Stored entries
○ ○ ○ ○

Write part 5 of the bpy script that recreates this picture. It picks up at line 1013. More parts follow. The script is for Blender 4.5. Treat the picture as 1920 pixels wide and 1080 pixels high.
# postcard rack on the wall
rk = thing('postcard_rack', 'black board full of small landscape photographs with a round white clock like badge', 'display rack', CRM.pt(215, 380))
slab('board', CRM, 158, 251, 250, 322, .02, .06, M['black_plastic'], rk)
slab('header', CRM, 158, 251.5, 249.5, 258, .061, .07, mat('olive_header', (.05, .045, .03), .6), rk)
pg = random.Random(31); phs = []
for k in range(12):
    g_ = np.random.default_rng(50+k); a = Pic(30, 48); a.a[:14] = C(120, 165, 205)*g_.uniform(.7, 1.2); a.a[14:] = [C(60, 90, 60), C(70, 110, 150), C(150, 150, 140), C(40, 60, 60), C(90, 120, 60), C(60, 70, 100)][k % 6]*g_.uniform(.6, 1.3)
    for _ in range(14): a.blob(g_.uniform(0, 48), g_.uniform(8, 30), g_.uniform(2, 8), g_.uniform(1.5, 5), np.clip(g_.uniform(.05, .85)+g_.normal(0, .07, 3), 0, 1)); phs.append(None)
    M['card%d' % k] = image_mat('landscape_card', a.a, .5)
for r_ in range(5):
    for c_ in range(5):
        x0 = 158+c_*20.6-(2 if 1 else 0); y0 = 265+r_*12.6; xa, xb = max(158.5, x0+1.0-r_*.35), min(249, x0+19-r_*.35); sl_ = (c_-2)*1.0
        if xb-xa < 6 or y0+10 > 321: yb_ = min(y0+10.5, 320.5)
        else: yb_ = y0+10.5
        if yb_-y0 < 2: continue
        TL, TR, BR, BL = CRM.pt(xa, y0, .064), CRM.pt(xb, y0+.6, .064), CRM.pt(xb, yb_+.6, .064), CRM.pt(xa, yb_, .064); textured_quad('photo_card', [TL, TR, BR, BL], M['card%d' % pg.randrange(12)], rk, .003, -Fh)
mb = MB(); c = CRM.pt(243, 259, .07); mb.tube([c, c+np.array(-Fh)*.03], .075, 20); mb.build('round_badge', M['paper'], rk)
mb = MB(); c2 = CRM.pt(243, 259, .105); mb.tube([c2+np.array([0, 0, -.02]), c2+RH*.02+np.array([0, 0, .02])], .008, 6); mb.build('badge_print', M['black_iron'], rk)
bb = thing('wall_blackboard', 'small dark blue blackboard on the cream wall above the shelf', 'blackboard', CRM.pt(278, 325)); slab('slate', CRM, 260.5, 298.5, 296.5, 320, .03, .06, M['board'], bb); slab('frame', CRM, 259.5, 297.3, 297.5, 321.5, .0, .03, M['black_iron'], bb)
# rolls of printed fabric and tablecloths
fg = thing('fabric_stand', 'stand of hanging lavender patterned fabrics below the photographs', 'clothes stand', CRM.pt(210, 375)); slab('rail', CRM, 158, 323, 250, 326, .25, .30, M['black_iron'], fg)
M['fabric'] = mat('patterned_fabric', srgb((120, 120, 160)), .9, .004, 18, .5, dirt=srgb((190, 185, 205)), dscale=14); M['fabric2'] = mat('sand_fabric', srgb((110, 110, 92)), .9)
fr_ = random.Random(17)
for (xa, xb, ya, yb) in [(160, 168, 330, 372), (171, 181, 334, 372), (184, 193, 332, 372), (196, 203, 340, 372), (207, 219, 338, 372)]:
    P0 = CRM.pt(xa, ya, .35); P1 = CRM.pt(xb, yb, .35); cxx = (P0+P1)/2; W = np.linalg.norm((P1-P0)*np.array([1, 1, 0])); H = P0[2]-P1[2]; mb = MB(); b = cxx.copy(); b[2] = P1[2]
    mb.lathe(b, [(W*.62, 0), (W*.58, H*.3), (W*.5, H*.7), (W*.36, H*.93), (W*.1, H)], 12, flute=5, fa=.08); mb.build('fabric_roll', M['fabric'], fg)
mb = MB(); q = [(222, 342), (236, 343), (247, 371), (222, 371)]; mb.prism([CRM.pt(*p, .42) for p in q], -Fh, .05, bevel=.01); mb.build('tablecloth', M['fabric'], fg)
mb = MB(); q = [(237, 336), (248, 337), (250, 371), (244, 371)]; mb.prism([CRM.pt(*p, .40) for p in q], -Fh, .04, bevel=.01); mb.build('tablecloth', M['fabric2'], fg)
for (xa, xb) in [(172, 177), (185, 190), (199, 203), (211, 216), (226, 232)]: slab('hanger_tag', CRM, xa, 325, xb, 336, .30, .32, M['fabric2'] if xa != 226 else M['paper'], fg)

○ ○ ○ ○

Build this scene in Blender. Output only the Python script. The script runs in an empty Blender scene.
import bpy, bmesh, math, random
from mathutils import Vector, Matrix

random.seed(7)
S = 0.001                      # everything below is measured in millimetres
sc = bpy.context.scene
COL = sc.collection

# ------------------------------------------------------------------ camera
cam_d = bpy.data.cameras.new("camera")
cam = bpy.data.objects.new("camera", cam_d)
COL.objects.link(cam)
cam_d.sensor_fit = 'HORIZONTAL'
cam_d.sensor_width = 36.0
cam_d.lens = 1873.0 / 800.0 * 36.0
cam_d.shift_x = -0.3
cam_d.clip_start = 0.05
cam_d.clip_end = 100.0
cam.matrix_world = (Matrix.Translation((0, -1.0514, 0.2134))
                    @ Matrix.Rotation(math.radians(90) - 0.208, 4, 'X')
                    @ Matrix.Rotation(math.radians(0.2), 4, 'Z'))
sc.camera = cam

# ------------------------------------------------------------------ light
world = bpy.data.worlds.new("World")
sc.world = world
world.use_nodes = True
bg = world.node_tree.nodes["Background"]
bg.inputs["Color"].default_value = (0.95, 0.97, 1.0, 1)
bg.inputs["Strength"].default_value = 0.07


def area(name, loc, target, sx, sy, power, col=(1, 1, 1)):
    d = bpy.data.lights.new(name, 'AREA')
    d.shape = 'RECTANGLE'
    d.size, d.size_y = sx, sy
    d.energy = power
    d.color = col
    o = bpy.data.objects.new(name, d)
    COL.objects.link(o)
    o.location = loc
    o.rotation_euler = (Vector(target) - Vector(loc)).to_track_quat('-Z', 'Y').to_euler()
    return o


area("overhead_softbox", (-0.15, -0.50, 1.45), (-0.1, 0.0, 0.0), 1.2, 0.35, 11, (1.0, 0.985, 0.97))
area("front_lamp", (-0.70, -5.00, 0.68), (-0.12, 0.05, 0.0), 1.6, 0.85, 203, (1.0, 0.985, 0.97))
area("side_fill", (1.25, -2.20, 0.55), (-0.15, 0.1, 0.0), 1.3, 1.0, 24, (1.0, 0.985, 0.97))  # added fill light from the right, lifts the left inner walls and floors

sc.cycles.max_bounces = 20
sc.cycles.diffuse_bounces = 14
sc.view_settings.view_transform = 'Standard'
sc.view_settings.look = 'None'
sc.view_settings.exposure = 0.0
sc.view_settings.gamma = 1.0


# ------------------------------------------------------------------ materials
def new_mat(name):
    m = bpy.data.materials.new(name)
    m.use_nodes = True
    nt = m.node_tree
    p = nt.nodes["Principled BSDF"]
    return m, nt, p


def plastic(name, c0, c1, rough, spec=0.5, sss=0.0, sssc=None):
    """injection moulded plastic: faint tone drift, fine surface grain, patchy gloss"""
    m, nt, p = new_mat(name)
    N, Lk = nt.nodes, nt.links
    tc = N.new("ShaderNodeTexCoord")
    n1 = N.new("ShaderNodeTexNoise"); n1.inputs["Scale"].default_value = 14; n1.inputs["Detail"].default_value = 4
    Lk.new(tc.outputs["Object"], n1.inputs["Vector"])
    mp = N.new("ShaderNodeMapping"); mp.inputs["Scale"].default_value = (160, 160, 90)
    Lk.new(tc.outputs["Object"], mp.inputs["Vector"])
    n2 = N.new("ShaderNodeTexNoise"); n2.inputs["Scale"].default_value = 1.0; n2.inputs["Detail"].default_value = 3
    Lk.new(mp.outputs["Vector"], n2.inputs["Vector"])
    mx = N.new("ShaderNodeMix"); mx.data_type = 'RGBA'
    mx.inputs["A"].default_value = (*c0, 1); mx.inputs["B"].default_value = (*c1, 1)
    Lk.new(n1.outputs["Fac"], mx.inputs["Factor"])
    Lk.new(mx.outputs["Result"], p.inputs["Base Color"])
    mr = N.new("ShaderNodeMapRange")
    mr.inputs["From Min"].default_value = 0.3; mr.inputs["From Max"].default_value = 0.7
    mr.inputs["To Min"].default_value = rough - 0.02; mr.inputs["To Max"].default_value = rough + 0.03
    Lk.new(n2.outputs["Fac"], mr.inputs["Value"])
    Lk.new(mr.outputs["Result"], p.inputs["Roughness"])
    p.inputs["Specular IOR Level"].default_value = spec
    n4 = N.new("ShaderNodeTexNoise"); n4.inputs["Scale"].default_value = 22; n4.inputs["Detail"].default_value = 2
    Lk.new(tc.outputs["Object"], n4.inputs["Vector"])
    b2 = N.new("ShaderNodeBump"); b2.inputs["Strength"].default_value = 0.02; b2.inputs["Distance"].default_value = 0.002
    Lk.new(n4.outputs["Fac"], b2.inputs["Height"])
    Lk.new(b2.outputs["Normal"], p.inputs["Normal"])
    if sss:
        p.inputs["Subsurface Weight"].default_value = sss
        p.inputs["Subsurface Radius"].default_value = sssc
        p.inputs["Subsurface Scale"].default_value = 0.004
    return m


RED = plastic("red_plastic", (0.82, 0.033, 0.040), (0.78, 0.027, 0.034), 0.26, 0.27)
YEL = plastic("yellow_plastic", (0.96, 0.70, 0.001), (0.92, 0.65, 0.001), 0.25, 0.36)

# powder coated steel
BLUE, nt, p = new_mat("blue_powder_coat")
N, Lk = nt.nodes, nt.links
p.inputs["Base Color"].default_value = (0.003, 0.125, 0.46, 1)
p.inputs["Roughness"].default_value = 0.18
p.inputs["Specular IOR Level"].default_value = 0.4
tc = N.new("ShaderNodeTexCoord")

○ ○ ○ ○

Set problem — Extract only the lines from the line with "Build this scene" through the line with "COL = sc.collection", keeping both end lines exactly as they are.

Exercise answer —
Build this scene in Blender. Output only the Python script. The script runs in an empty Blender scene.
import bpy, bmesh, math, random
from mathutils import Vector, Matrix

random.seed(7)
S = 0.001                      # everything below is measured in millimetres
sc = bpy.context.scene
COL = sc.collection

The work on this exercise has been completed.